Material =
------------------------------

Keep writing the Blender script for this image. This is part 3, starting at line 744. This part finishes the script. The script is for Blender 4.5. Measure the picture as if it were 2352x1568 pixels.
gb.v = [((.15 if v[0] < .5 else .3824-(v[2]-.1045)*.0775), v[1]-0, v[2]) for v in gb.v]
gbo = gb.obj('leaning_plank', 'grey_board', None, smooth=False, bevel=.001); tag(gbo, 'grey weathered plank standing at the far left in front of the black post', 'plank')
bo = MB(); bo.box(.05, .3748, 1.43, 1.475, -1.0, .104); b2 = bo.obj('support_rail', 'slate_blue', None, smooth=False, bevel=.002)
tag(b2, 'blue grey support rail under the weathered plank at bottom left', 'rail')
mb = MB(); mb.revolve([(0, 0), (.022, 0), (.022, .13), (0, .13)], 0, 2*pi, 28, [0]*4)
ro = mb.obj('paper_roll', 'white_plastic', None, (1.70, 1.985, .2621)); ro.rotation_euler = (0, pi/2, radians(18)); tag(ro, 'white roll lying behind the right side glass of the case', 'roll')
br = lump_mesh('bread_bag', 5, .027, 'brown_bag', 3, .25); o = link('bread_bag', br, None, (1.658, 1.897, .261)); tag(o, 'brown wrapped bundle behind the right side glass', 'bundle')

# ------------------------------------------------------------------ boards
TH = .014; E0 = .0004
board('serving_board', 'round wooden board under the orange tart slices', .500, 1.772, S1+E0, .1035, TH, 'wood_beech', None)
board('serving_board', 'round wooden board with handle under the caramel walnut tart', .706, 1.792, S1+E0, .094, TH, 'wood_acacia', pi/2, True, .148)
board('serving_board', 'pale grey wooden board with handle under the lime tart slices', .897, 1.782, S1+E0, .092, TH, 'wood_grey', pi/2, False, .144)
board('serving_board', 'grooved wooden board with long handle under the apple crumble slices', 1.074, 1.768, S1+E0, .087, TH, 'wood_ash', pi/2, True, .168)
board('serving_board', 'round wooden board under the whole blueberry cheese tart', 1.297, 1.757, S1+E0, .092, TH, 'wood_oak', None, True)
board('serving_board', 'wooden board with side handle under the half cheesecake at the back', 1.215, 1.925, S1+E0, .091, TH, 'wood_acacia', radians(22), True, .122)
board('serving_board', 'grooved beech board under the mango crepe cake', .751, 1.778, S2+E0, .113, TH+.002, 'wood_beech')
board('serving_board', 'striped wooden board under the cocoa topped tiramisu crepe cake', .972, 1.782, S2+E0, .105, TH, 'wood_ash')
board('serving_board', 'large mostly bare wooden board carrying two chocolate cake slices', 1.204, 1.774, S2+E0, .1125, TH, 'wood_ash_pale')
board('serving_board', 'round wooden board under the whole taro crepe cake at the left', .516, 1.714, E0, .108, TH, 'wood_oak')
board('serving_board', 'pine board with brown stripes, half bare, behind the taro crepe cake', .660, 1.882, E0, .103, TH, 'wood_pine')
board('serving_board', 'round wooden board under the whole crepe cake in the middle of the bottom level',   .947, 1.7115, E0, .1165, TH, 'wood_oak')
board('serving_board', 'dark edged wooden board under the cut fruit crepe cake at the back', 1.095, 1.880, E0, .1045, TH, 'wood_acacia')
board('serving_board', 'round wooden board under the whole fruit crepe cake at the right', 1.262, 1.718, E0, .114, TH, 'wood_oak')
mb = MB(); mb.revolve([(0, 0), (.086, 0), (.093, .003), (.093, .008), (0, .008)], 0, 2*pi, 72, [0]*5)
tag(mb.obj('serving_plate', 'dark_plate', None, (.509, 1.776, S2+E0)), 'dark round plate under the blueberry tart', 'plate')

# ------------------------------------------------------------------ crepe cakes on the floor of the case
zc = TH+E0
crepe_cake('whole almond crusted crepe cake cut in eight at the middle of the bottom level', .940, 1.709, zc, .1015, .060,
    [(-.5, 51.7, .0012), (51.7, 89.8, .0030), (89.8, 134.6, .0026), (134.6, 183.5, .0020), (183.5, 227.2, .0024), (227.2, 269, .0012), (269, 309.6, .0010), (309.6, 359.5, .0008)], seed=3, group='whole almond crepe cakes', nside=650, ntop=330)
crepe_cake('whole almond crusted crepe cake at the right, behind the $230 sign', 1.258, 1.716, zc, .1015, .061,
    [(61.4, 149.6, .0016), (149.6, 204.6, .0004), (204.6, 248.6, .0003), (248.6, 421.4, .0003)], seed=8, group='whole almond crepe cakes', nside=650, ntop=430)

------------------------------

Extract all of the data shown above and repeat it verbatim.

The solution =
Keep writing the Blender script for this image. This is part 3, starting at line 744. This part finishes the script. The script is for Blender 4.5. Measure the picture as if it were 2352x1568 pixels.
gb.v = [((.15 if v[0] < .5 else .3824-(v[2]-.1045)*.0775), v[1]-0, v[2]) for v in gb.v]
gbo = gb.obj('leaning_plank', 'grey_board', None, smooth=False, bevel=.001); tag(gbo, 'grey weathered plank standing at the far left in front of the black post', 'plank')
bo = MB(); bo.box(.05, .3748, 1.43, 1.475, -1.0, .104); b2 = bo.obj('support_rail', 'slate_blue', None, smooth=False, bevel=.002)
tag(b2, 'blue grey support rail under the weathered plank at bottom left', 'rail')
mb = MB(); mb.revolve([(0, 0), (.022, 0), (.022, .13), (0, .13)], 0, 2*pi, 28, [0]*4)
ro = mb.obj('paper_roll', 'white_plastic', None, (1.70, 1.985, .2621)); ro.rotation_euler = (0, pi/2, radians(18)); tag(ro, 'white roll lying behind the right side glass of the case', 'roll')
br = lump_mesh('bread_bag', 5, .027, 'brown_bag', 3, .25); o = link('bread_bag', br, None, (1.658, 1.897, .261)); tag(o, 'brown wrapped bundle behind the right side glass', 'bundle')

# ------------------------------------------------------------------ boards
TH = .014; E0 = .0004
board('serving_board', 'round wooden board under the orange tart slices', .500, 1.772, S1+E0, .1035, TH, 'wood_beech', None)
board('serving_board', 'round wooden board with handle under the caramel walnut tart', .706, 1.792, S1+E0, .094, TH, 'wood_acacia', pi/2, True, .148)
board('serving_board', 'pale grey wooden board with handle under the lime tart slices', .897, 1.782, S1+E0, .092, TH, 'wood_grey', pi/2, False, .144)
board('serving_board', 'grooved wooden board with long handle under the apple crumble slices', 1.074, 1.768, S1+E0, .087, TH, 'wood_ash', pi/2, True, .168)
board('serving_board', 'round wooden board under the whole blueberry cheese tart', 1.297, 1.757, S1+E0, .092, TH, 'wood_oak', None, True)
board('serving_board', 'wooden board with side handle under the half cheesecake at the back', 1.215, 1.925, S1+E0, .091, TH, 'wood_acacia', radians(22), True, .122)
board('serving_board', 'grooved beech board under the mango crepe cake', .751, 1.778, S2+E0, .113, TH+.002, 'wood_beech')
board('serving_board', 'striped wooden board under the cocoa topped tiramisu crepe cake', .972, 1.782, S2+E0, .105, TH, 'wood_ash')
board('serving_board', 'large mostly bare wooden board carrying two chocolate cake slices', 1.204, 1.774, S2+E0, .1125, TH, 'wood_ash_pale')
board('serving_board', 'round wooden board under the whole taro crepe cake at the left', .516, 1.714, E0, .108, TH, 'wood_oak')
board('serving_board', 'pine board with brown stripes, half bare, behind the taro crepe cake', .660, 1.882, E0, .103, TH, 'wood_pine')
board('serving_board', 'round wooden board under the whole crepe cake in the middle of the bottom level',   .947, 1.7115, E0, .1165, TH, 'wood_oak')
board('serving_board', 'dark edged wooden board under the cut fruit crepe cake at the back', 1.095, 1.880, E0, .1045, TH, 'wood_acacia')
board('serving_board', 'round wooden board under the whole fruit crepe cake at the right', 1.262, 1.718, E0, .114, TH, 'wood_oak')
mb = MB(); mb.revolve([(0, 0), (.086, 0), (.093, .003), (.093, .008), (0, .008)], 0, 2*pi, 72, [0]*5)
tag(mb.obj('serving_plate', 'dark_plate', None, (.509, 1.776, S2+E0)), 'dark round plate under the blueberry tart', 'plate')

# ------------------------------------------------------------------ crepe cakes on the floor of the case
zc = TH+E0
crepe_cake('whole almond crusted crepe cake cut in eight at the middle of the bottom level', .940, 1.709, zc, .1015, .060,
    [(-.5, 51.7, .0012), (51.7, 89.8, .0030), (89.8, 134.6, .0026), (134.6, 183.5, .0020), (183.5, 227.2, .0024), (227.2, 269, .0012), (269, 309.6, .0010), (309.6, 359.5, .0008)], seed=3, group='whole almond crepe cakes', nside=650, ntop=330)
crepe_cake('whole almond crusted crepe cake at the right, behind the $230 sign', 1.258, 1.716, zc, .1015, .061,
    [(61.4, 149.6, .0016), (149.6, 204.6, .0004), (204.6, 248.6, .0003), (248.6, 421.4, .0003)], seed=8, group='whole almond crepe cakes', nside=650, ntop=430)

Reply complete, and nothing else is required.